244829 entry daha
  • depremde adana'da, 2 aylarını yeni doldurmuş 2 bebekleydik. bizde hiçbir şey yok, yakınlarımız sevdiklerimiz hep iyi, binamız da sağlam çok şükür. o yüzden herhangi bir şey demeye çok utanıyorum ama o kadar korktuk ki. yani biliyorum bunu söylemek bana düşmez ama ben sabaha karşı olan depremde kucağımda bir bebeğimle, öğlen olan depremde de diğer bebeğimle öyle dehşetli korktum ki. bir yandan da diğer bebeğim o an kucağımda değil ve ne yapabileceğim bir şey var ne de o suçluluk duygusuyla baş etmenin herhangi bir yolu. neyse ikinci depremden hemen sonra mersin'e kaçıp ondan iki gün sonra da ankara'ya döndük.

    insanın 24 saati 2 bebekle geçince hakikaten başka bir dünyada yaşıyor. farkına bu kadar varmamıştım zaman geçtikçe anlıyorum, ben cidden çok korkmuşum.

    günün birinde hayatta sadece üzerindeki pijamayla kalabilecek olmak çok ağır.

    40 gün sonra hala işeyecek yer dahi bulamayabilecek olmak çok ağır.

    o çocukları bebekleri düşünüyorum, kimbilir hangisinin başına ne geldi veya gelecek, bunların her biri birilerinin kuzusuydu şimdi nerelerde neler yaşayacaklar, bu çok ağır. aynı şeyin benim kuzularımın da başına gelebileceğini bilmek çok ağır.

    ve bütün bunlar yaşanırken bir seçim yapılacak. bu kahrın bütün sorumlusunun tekrar seçilebilme ihtimali çok ağır.

    bunu kaldıramıyorum.

    eşim, kendi alanında ve tecrübesinde türkiye'de kalan sayılı mühendisten biri. gitmediyse de yurtdışına çalışıyor. o yüzden aslında yolumuz gayet açık ama biz istemedik. anamız babamız burada, biz burada olmayı seviyoruz dedik.

    "seçimden sonra bunlar yine kazanırsa gider miyiz" diye zaten konuşuyorduk ama bu ihtimal benim için artık ete kemiğe büründü. çünkü ben o ağır ihtimallerle yaşamak istemiyorum. "gider miyiz" sorusunun kökünde hep kızlarımın alacağı eğitim ve yaşayacağı toplumsal iklim vardı, bunlar elbette hala var ama bir sürü şey daha var artık. elimde imkan varken, 6 şubat sonrasını yaşayabileceğim bir yerde ısrar etmeyi hem saçma hem de çocuklarıma haksızlık olarak görüyorum.

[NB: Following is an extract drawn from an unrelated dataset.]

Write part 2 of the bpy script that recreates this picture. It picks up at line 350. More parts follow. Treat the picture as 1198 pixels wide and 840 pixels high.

    bir yandan da, 20 şubat depreminden sonra babamın söylediği bir şey var, aklımdan gitmiyor.

    6 şubattan sonra ankara'ya annem ve babamla geldik. 20 şubatta, depremden önceki bir saatte "yarın dönelim artık biz" dediler. etmeyin tutmayın kalın işte burada diye bir sürü dil döktük ikna edemedik. o gün yine deprem oldu yine ikna edemedik.

    ertesi gün annemle babamı aşti'ye götürürken babam dedi ki "yavrum endişenizi anlıyorum, haklısınız ama orası bizim evimiz. nasıl dönmeyelim? eğer bize bir şey olursa olur, ne yapalım ama bir daha deprem olur da sağlam kalırsak belki bir şeylere faydamız olur. bizim orada olmamız gerekir."

    orada olmamız gerekir'den çıkamıyorum.

    bir yandan "korkarım mücrim gibi baktıkça istikbalime,"

    ama diğer yandan da,

    "yaşamak görevdir yangın yerinde."